Eilenberg-Maclane space $K(G\rtimes H, 1)$ for a semi-direct product.

Question

We know that $K(G\times H, 1)=K(G,1)\times K(H,1)$. Do we know something like this for a semi-direct product, where $K(G,1)$ denotes the Eilenberg-Maclane space.

Answer 1

$K(G \rtimes H, 1)$ fits into a fibration sequence

$$K(G, 1) \to K(G \rtimes H, 1) \to K(H, 1).$$

So for example one can access the homology and cohomology using the Serre spectral sequence. See this answer for some context.

Answer 2

Here are some details on how to get the fibration in Qiaochu Yuan's answer:$\newcommand{\Z}{\mathbb{Z}}$

Let $H \curvearrowright E_H$ act freely on a weakly contractible space $E_H$, and let the exact sequence of groups $1 \to G \to G \rtimes H \xrightarrow{\phi} H \to 1$ be given. Associated to the map $\phi : G \rtimes H \to H$, there is an action $G \curvearrowright E_H$. The induced map $\Phi: E_H/G \to E_H/H$ given by $Ge \to He$ is well defined because $\phi(G)\subset H$.

Now make the additional assumption that the groups are discrete so that $Z G=BG$, $Z G \rtimes H=B G \rtimes H $, $Z H=BH$ : After all $\pi_1 B(G \rtimes H)=G \rtimes H$ and same for $G, H$. $\pi_k(B(\text{any of the groups }))=0$ for $k>2$(since they are homotopy groups of contractible spaces).

Turn the map $\mathbb{Z}G \rtimes H \to \mathbb{Z}H $ into a fibration with fiber $F$ via a space homotopy equivalent to a $\mathbb{Z} G \rtimes H$. This will be another model for $\mathbb{Z}G \rtimes H$. The homotopy long exact sequence for the fibration $F \hookrightarrow \mathbb{Z} G \rtimes H \to\mathbb{Z} H$ implies that $\pi_k(F)=0$ for $k>1$. Since the induced map $\pi_1 (B(G \rtimes H)) \to \pi_1(BH)$ is exactly $\phi$, and is therefore surjective, we get the top row and the horizontal isomorphisms of the following commutative diagram $\require{AMScd} \begin{CD} 1 @>>>\pi_1(F) @>>> \pi_1(\mathbb{Z}G \rtimes H) @>\phi>> \pi_1(\mathbb{Z}H) @>>> 1\\ @|@. @| @| @|\\ 1 @>>>\pi_1(\mathbb{Z} G ) @>\psi >> \pi_1(\mathbb{Z} G \rtimes H) @>>> \pi_1(\mathbb{Z} H) @>>> 1 \end{CD}$

We can define a map from $\pi_1( \Z G) \to \pi_1(F)$ by chasing the diagram because $\phi \circ (\text{ equals sign }) \circ \psi=0$. Since we defined the map $\pi_1( \Z G) \to \pi_1(F)$ by chasing the diagram, the following diagram commutes:

$ \begin{CD} 1 @>>>\pi_1(F) @>>> \pi_1(\mathbb{Z}G \rtimes H) @>\phi>> \pi_1(\mathbb{Z}H) @>>> 1\\ @|@AAA @| @| @|\\ 1 @>>>\pi_1(\mathbb{Z} G ) @>\psi >> \pi_1(\mathbb{Z} G \rtimes H) @>>> \pi_1(\mathbb{Z} H) @>>> 1 \end{CD}$ By the five lemma, the fiber $F$ is $ZG$ up to weak homotopy equivalence.

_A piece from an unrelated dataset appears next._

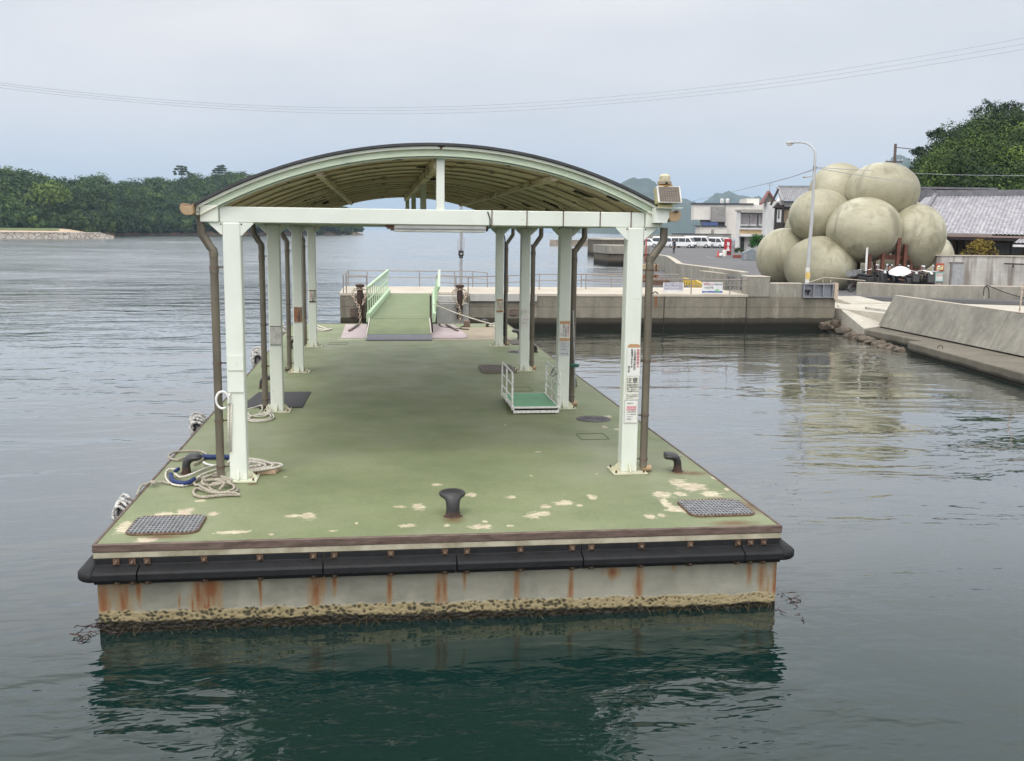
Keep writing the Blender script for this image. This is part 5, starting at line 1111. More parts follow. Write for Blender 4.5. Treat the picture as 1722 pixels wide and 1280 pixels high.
# ------------------------------------------------------------------ left island and cape
ISLE_D = [(-400,300),(0,318),(130,335),(200,385),(430,480),(600,590),(640,600)]
ISLE_T = [(-400,285),(0,283),(50,284),(95,298),(150,294),(200,303),(262,296),(300,298),(330,292),(400,286),(440,288),(480,300),(540,318),(585,336),(597,360),(606,392),(640,396)]
def islef(u, v):
    px = -400 + 1010*u; D0 = interp(ISLE_D, px); D = D0 + v*130; y = interp(ISLE_T, px); zt = gd(px, y, D0+60).z - 12.0
    zt = max(zt, .2); f = min(1, v/.45); pr2 = math.sin(f*math.pi/2)**.8; p = gd(px, 390, D); edge = min(1, max(0,(612-px)/18)) ; return (p.x, p.y, (-1 if v == 0 else 0) + max(.0, zt*pr2*edge) + (1.2 if v > .01 else 0)*edge)
ROCKY = G('island_ground'); g = ROCKY; sz = g.sep(g.pos())[2]
g.col(g.mix(g.ramp(g.math('MULTIPLY', g.math('ADD', sz, g.math('MULTIPLY', g.noise(.2,4), 4)), .1), [(.27,0),(.40,1)]), g.ramp(g.noise(.35,6,.7,(1,1,2)), [(.35,(.10,.06,.035)),(.65,(.30,.20,.12))]), (.022,.032,.016))); g.set(rough=.95)
grid_mesh('island', islef, 120, 16, ROCKY.m)
spots = []
for i in range(1700):
    u = rng.uniform(.28,.995) if i < 760 or i > 1100 else rng.uniform(.80,.992); v = rng.uniform(.008,.62) if i < 760 else (rng.uniform(.004,.25) if i < 1101 else rng.uniform(.003,.05)); x,y,z = islef(u,v); px = -400+1010*u; r = rng.uniform(3.0,6.8)*(1 if px < 560 else .55)*(1 if i < 1101 else .6)
    if px > 590 and v < .1: continue
    spots.append((x,y,z+r*(.75 if v > .1 else .5),r,r*.85,np.clip(.08+.55*rng.random()+(.3 if rng.random()<.1 else 0),0,1)))
forest('island_woodland', spots, ISLELEAF, 34, .50, 26, 'dark green woodland covering the island across the water on the left')
isl = [((305,281),9,4.6,.25,True,'flat topped pine rising above the island skyline, left of the canopy'),((372,280),9,5,.2,True,'spreading pine on the island skyline just above the canopy eave'),((78,306),11,6,1.0,False,'bright yellow green tree on the island above the beach'),((30,345),9,5,.7,False,'pale green tree at the left end of the beach'),((8,283),9,6,.8,False,'tall light green tree at the left edge of the picture'),((160,291),8,6,.6,False,'rounded tree standing proud of the island skyline')]
for (px,py), h, r, t_, fl_, lab in isl:
    D = interp(ISLE_D, px) + (60 if py < 300 else 6); p = gd(px, py, D); tree('pine_tree' if fl_ else 'broadleaf_tree', lab, (p.x,p.y,p.z-h+(.4 if fl_ else 0)), h, r, r*.8, ISLELEAF, t_, 46, 34, .5, .3, flat=fl_)
# beach, grass and stone revetment at the left
SAND = simple('pale_sand', (.50,.39,.27), .95, 0, .1, .2, (.36,.27,.18)); GRASS = simple('shore_grass', (.13,.17,.05), .95, 0, .2, .3, (.07,.10,.03))
b0_ = [gz(-420,402,.0), gz(0,402,.0), gz(130,402,.0), gz(188,401,.0)]
def beachf(u, v):
    px = -420+615*u; a = gz(px, 401.5, 0); c = gd(px, 390, interp(ISLE_D, px)+14); k = v; taper = min(1, max(.0, (200-px)/90)); p = Vector((a.x,a.y,0)).lerp(Vector((c.x,c.y,0)), k); return (p.x, p.y, (1.55+1.2*k)*taper - .25*(1-taper) if v > 0 else 1.5*taper-.3*(1-taper))
grid_mesh('beach', beachf, 40, 8, SAND)
def grassf(u, v):
    px = -420+520*u; p = Vector(beachf((px+420)/615, .30+.62*v+.03*math.sin(px*.2))); return (p.x,p.y,p.z+.12)
grid_mesh('shore_grass', grassf, 40, 4, GRASS)
g = G('stone_revetment'); vo = g.n('TexVoronoi'); vo.feature = 'DISTANCE_TO_EDGE'; vo.inputs['Scale'].default_value = .75; g.l(g.pos(), vo.inputs['Vector'])
g.col(g.mix(g.ramp(vo.outputs['Distance'], [(.015,1),(.06,0)]), g.ramp(g.noise(.6,4), [(.35,(.36,.31,.26)),(.65,(.52,.47,.41))]), (.06,.05,.045))); g.set(rough=.9)
m = MB(); q = []
for px in range(-420, 196, 12):
    a = gz(px, 401.5, 0); tp_ = min(1, max(.05,(200-px)/30)); q.append((a, tp_))
v = []
for a, tp_ in q: d = Vector((a.x,a.y,0)).normalized(); v += [(a.x-d.x*.6,a.y-d.y*.6,-.4),(a.x+d.x*.2,a.y+d.y*.2,1.62*tp_),(a.x+d.x*2.4,a.y+d.y*2.4,1.66*tp_),(a.x+d.x*2.4,a.y+d.y*2.4,-.4)]
n = len(q); m.add(v, [(4*i+k,4*i+(k+1)%4,4*i+4+(k+1)%4,4*i+4+k) for i in range(n-1) for k in range(4)]+[(0,1,2,3),(4*n-4,4*n-3,4*n-2,4*n-1)])
tag(m.build('stone_revetment', g.m), 'low wall of pale fitted stones below the beach at the left', 'revetment')
# ------------------------------------------------------------------ far mountains
FARM = simple('wooded_mountain', (.035,.055,.03), .95, 0, .2, .02, (.02,.035,.02))
from mathutils import noise as nz
def mountain(tab, D, depth, x0, x1):
    def f(u, v):
        px = x0 + (x1-x0)*u; y = interp(tab, px); top = gd(px, y, D).z; DD = D + depth*(v-.5); k = math.sin(math.pi*min(max(v,0),1))**.8
        p = gd(px, 390, DD); h = top*k; h += nz.fractal(Vector((p.x*.012,p.y*.012,0)), .8, 2, 5)*top*.13*k + nz.noise(Vector((p.x*.06,p.y*.06,1)))*4.5*k; return (p.x, p.y, h-3)
    return f
M1 = [(900,392),(960,388),(1000,360),(1040,312),(1063,304),(1090,306),(1112,318),(1140,330),(1170,343),(1195,362),(1230,380),(1300,392)]
M2 = [(1130,392),(1150,362),(1180,339),(1205,324),(1223,317),(1240,327),(1262,334),(1290,335),(1330,345),(1400,350)]
M3 = [(1380,392),(1420,320),(1450,290),(1480,276),(1510,263),(1530,268),(1600,290),(1700,300),(1800,390)]
M0 = [(560,391),(700,388),(800,387),(900,388),(1000,389),(1100,390),(1200,392)]
for tab, D, dp, a, b in ((M1,2300,700,900,1300),(M2,2700,700,1120,1420),(M3,2400,600,1370,1810)): grid_mesh('mountain', mountain(tab, D, dp, a, b), 200, 20, FARM)
# breakwaters and far dock
STONEP = simple('pinkish_stone', (.38,.32,.26), .9, 0, .15, 1.2, (.24,.20,.16))
t = thing('breakwater', 'long low stone breakwater across the harbour mouth', 'breakwater', gz(1000,413,0)); a, b = gz(930,413,0), gz(1085,413.5,0)
m = MB(); m.beam(Vector((a.x,a.y,.5)), Vector((b.x,b.y,.5)), 3, 1.6); m.build('wall', STONEP, t); m = MB(); m.beam(Vector((a.x,a.y,1.35)), Vector((b.x,b.y,1.35)), 3.2, .1); m.build('coping', COPING, t)
t = thing('dock_block', 'grey concrete dock block with dark underside beyond the pier railing', 'dock', gz(1036,447,0)); a, b = gz(1021,446.5,0), gz(1058,446.5,0)
m = MB(); m.box(a.x,b.x+2,a.y,a.y+7,1.15,2.05); m.build('deck', WALLC, t, bevel=.05); m = MB(); m.box(a.x+.1,b.x+2,a.y+.2,a.y+7,-.8,1.149); m.build('support', DARKQ, t)
t = thing('dock_block', 'smaller dark dock block behind the grey one', 'dock', gz(1018,432,0)); a = gz(1013,432,0); m = MB(); m.box(a.x,a.x+6,a.y,a.y+10,-.5,2.3); m.build('block', DARKQ, t); m = MB(); m.box(a.x-.1,a.x+6.1,a.y-.1,a.y+10,2.301,2.5); m.build('deck', COPING, t)
m = MB(); c = gz(1000.5,413,0); c = gz(1001,414,0); m.ball((c.x,c.y,.5),(.9,.9,1.0),12,8); tag(m.build('buoy', BLK, smooth='all'), 'small dark buoy against the breakwater', 'buoy')
# ------------------------------------------------------------------ houses
def fb(m, P, x0, x1, yt, yb, d0, d1):
    """a block behind a facade plane: seen edges x0..x1, top yt, foot yb, from d0 (towards us) to d1 behind"""
    a = P.at(x0, (yt+yb)/2); b = P.at(x1, (yt+yb)/2); xm = (x0+x1)/2; zt = P.at(xm, yt).z; zb = P.at(xm, yb).z; n_ = P.n
    A = [a+n_*d0, b+n_*d0, b-n_*d1, a-n_*d1]; m.add([(p.x,p.y,zb) for p in A]+[(p.x,p.y,zt) for p in A], [(0,3,2,1),(4,5,6,7),(0,1,5,4),(1,2,6,5),(2,3,7,6),(3,0,4,7)]); return m
CREAMW = simple('cream_render', (.68,.655,.60), .85, 0, .07, .6, (.60,.57,.51)); WHITEW = simple('white_render', (.72,.71,.69), .8, 0, .05, .6, (.60,.59,.57)); GLASSD = simple('dark_window_glass', (.06,.065,.07), .12, 0, .3, 1, (.12,.12,.12), spec=.8)
FRAMEW = simple('pale_window_frame', (.58,.58,.58), .5); DARKR = simple('dark_roof_edge', (.05,.055,.07), .6); GREYW = simple('grey_block_wall', (.29,.27,.24), .9, 0, .12, .8, (.21,.195,.17), sc=(1,1,.3)); OCHRE = simple('ochre_band', (.62,.46,.26), .8); DTIMB = simple('dark_timber', (.030,.022,.02), .7, 0, .2, 6); TILEG = simple('grey_roof_tile', (.27,.27,.28), .55, 0, .15, 3, (.16,.16,.17)); REDR = simple('red_metal_roof', (.26,.09,.07), .6)
Pc = Plane(1200, 185, -8)
t = thing('cream_building', 'large windowless cream building with rooftop tanks behind the parked vans', 'building', Pc.at(1220,402))
m = MB(); fb(m,Pc,1167,1219,344,370,0,3); fb(m,Pc,1219.2,1345,344,402,0,6); fb(m,Pc,1174,1219,381,402,1.5,3); fb(m,Pc,1182,1219,370.2,380.9,-2,3); m.build('wall', CREAMW, t)
m = MB(); fb(m,Pc,1166,1219,341.5,343.8,.3,3); fb(m,Pc,1219.2,1267,341.8,343.8,.3,6); fb(m,Pc,1171,1219,379.5,380.8,1.8,3); m.build('roof_edge', DARKR, t)
m = MB(); fb(m,Pc,1195,1217,348,373,1.2,0); m.build('stair_cage', simple('cage_grey',(.30,.29,.28),.7,.2,.2,1.5,(.20,.19,.18),sc=(1,1,3)), t)
m = MB(); fb(m,Pc,1180,1205,374,379.3,1.2,0); m.build('awning', simple('blue_tarp',(.06,.10,.25),.6), t)
for x in (1214,1223.5): c = Pc.at(x,339,-2); m = MB(); m.lathe((c.x,c.y,c.z-.3),[(.30,0),(.36,.3),(.36,.7),(.2,.8)],12); m.build('water_tank', WHITEW, t, smooth=True)
m = MB(); fb(m,Pc,1193,1197.5,386,393,1.7,-1.5); m.build('vent', GREYW, t)
m = MB(); fb(m,Pc,1268,1290,332,343,-6,12); m.build('stair_tower', CREAMW, t)
Pw = Plane(1180, 178, -8); t = thing('boundary_wall', 'tall grey block wall running behind the parked vans', 'wall', Pw.at(1180,410)); m = MB(); fb(m,Pw,1131,1229,394.5,425,0,.4); m.build('wall', GREYW, t); m = MB(); fb(m,Pw,1130,1230,393,394.4,.1,.5); m.build('coping', DARKR, t)
t = thing('boundary_wall', 'paler grey wall behind the leftmost parked car', 'wall', Pw.at(1110,410)); m = MB(); fb(m,Pw,1060,1130.5,394.5,425,0,.4); m.build('wall', WALLC, t)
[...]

Summarizing, we get the fibration in Qiaochu Yuan's answer $\Z G \hookrightarrow \Z G\rtimes H \to \Z H$.

I have not shown that the fiber will be a CW complex. Notice that I didn't assume that the map on $\pi_1$ was induced topologically. But because I showed that it has the same homotopy groups as an eilenberg mclane space, the postnikov invariants vanish and I have shown that there is indeed a weak homotopy equivalence between the fiber and $\Z G$. But it is possible to show that the fiber is a CW complex in which case I can say that it has the homotopy type of a $\Z G$.

I'll put something on the cohomology calculation in a little bit. There are way too many ...by a spectral sequence argument.... and to the best of my knowledge no calculations of this type done on all of mathstackexchange.